While the United States Marshals Service effectively safeguards federally-seized digital currencies, a new audit suggests that the law enforcement agency needs to take additional steps to properly track and organize its cryptocurrency assets through improved inventory management. 

Published in an audit of the USMS’s cryptocurrency seizure practices, the findings focused on the agency’s usage of tangential spreadsheets used to document digital currency inventories. The audit noted that this approach is inefficient in reporting accuracy and poses a risk to accurate accounting of the total value of cryptocurrencies seized by federal officials.

“The USMS serves as the primary custodian for the DOJ’s seized assets and, as of June 2021, managed nearly 200 DOJ cryptocurrency seizures,” the report notes. “However, the USMS faces challenges in managing and tracking cryptocurrency in the U.S. Department of Justice’s official seized asset tracking system.”

Without a standardized set of regulations and procedures for cataloging and valuing the amount of digital assets in federal custody, the USMS is further hindered from building out any other cryptocurrency services, such as government contracts to outsource managing responsibilities.

“The USMS should establish seized cryptocurrency policies and procedures related to inventory management, asset storage, quantification, valuation and disposal prior to handing over its seized cryptocurrency responsibilities to a contractor,” the audit reads. 

Current estimates report that the USMS has a total of $466 million worth of cryptocurrency seized by the Department of Justice in its care, as of September 2021. Officials rely on Justice’s CATS asset cataloging system to manage its digital currencies 

Overall, the USMS does an “adequate” job of chronicling and storing cryptocurrencies.
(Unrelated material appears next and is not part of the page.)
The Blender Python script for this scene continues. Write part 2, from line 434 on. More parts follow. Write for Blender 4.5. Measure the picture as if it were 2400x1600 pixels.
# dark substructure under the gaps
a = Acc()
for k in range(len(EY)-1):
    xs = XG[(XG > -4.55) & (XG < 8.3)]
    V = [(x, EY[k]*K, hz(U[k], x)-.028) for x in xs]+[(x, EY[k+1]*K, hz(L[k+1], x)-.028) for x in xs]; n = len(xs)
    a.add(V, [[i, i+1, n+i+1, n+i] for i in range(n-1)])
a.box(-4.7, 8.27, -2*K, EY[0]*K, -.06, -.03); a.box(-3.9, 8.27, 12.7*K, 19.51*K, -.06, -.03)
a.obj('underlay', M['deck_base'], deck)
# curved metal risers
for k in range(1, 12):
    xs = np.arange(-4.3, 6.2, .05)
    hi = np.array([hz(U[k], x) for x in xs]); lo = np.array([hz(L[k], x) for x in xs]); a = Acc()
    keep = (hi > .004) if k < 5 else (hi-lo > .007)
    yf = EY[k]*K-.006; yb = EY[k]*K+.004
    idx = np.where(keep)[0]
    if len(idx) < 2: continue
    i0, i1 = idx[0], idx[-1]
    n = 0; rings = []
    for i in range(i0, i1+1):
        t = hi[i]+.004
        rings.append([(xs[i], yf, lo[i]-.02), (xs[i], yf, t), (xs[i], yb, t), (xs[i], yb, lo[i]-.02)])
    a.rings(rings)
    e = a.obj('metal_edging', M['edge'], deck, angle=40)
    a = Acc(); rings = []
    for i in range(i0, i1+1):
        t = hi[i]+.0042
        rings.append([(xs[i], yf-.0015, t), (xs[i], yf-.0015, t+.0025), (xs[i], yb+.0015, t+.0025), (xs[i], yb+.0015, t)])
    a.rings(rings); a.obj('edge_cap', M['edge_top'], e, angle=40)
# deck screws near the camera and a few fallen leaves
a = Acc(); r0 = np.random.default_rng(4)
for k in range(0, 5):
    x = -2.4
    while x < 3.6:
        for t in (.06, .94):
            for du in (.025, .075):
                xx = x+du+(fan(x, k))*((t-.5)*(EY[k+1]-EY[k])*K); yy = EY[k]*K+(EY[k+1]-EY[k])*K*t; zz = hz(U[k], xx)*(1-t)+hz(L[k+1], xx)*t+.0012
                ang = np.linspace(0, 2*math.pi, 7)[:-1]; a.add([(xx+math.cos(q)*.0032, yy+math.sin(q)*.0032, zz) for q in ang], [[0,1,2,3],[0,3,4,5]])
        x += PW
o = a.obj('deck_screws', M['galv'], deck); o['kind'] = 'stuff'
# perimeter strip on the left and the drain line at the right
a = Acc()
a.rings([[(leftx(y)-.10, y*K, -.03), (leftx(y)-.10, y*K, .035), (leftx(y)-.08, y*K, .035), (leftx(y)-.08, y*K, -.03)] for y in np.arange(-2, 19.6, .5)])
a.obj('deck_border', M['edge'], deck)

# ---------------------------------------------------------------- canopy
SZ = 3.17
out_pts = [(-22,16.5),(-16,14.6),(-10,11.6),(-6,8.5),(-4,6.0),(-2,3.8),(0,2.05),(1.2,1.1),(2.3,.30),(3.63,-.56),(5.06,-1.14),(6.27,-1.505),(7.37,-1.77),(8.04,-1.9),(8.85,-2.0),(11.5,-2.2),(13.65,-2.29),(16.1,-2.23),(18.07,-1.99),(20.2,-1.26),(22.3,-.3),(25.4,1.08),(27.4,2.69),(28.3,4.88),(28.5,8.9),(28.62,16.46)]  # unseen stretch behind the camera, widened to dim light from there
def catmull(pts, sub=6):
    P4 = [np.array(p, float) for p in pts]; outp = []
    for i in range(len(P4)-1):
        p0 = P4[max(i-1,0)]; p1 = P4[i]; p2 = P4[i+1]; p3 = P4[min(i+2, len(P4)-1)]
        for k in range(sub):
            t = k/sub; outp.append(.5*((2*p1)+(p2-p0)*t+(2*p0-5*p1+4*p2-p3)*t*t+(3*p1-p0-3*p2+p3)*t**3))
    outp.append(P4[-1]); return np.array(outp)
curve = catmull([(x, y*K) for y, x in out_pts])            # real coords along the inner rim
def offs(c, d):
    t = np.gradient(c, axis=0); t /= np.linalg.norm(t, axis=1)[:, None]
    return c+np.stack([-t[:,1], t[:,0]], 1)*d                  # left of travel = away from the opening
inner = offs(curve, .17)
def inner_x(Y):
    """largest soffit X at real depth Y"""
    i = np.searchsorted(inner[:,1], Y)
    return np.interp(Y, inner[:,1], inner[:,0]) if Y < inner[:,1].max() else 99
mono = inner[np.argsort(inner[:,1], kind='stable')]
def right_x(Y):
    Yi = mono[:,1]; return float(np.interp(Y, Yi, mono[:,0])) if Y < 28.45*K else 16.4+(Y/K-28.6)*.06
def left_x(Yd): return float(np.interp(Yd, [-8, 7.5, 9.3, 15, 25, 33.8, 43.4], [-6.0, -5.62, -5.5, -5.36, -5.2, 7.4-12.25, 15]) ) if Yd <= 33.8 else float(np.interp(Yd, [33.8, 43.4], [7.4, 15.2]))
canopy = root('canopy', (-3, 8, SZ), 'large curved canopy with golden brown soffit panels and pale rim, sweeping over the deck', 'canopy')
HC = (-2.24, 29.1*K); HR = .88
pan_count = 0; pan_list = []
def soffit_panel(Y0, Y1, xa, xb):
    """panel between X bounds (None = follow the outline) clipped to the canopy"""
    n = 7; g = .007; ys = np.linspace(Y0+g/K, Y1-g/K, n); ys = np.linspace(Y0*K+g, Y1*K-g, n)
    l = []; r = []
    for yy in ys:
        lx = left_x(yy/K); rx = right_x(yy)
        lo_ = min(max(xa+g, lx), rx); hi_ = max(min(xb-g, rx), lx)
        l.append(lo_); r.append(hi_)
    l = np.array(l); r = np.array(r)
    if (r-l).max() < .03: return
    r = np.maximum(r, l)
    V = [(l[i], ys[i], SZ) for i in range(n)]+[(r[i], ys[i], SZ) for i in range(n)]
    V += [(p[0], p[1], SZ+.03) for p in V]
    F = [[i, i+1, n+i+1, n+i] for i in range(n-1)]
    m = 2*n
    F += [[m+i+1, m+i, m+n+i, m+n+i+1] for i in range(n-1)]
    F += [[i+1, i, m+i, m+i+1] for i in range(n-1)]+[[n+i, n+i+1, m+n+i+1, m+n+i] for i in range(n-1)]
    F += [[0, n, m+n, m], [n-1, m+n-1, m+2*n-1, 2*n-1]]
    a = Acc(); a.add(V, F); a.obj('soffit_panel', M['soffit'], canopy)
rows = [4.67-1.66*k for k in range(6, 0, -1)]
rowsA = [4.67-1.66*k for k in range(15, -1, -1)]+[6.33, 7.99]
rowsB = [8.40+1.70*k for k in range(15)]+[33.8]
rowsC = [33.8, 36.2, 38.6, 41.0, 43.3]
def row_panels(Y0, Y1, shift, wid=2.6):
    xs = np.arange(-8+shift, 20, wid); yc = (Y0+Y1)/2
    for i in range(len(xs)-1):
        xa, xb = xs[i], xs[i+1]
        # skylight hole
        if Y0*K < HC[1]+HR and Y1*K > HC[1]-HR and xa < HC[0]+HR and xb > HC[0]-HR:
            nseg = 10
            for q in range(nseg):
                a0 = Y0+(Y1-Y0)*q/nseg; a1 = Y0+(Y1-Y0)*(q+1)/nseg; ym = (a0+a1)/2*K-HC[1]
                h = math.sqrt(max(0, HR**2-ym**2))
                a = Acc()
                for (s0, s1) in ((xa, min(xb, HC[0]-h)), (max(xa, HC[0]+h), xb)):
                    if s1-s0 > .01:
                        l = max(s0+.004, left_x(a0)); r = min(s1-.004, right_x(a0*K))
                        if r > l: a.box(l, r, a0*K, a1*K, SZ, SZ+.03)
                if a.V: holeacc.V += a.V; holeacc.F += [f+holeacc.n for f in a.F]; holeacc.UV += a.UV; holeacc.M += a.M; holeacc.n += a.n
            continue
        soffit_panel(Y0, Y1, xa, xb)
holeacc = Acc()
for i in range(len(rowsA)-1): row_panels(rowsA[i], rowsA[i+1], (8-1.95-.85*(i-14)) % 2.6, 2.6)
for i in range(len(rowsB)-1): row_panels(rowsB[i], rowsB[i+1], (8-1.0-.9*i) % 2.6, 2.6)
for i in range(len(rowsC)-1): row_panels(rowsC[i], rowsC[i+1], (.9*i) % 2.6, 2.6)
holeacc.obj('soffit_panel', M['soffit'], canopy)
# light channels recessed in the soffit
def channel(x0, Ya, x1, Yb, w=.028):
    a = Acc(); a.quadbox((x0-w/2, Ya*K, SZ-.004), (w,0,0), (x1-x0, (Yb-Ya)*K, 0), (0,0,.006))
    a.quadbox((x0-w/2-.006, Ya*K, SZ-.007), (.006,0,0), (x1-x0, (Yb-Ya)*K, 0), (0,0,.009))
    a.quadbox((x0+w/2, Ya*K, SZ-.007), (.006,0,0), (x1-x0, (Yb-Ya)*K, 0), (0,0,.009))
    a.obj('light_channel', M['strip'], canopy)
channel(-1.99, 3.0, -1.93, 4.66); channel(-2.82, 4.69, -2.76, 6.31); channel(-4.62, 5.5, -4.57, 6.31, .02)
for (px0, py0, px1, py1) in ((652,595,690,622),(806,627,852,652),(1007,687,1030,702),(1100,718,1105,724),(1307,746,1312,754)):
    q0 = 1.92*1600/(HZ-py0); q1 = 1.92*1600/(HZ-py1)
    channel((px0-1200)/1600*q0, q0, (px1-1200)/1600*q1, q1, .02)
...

But the legacy CATS system is designed to manually determine the assets’ cryptocurrency information, which can make data on digital assets in federal possession inconsistent due to human error.

Moreover, the USMS is lacking supplementary policies and procedures to guide the database management of cryptocurrency inventories, resulting in errors and other irregularities within the CATS system. The lack of property cataloging can risk errors in reporting and future federal sales of assets. 

“We recommend the USMS develop and implement policies and procedures to handle cryptocurrency forks that occur for an asset in custody, to include assigning a unique CATS identification number to the new asset,” the report says. 

This report follows recent federal auctions of cryptocurrencies and other digital assets attained by the U.S. government through seizure, donations and other means. The General Services Administration auctioned its latest batch last week, valued at over $268,000.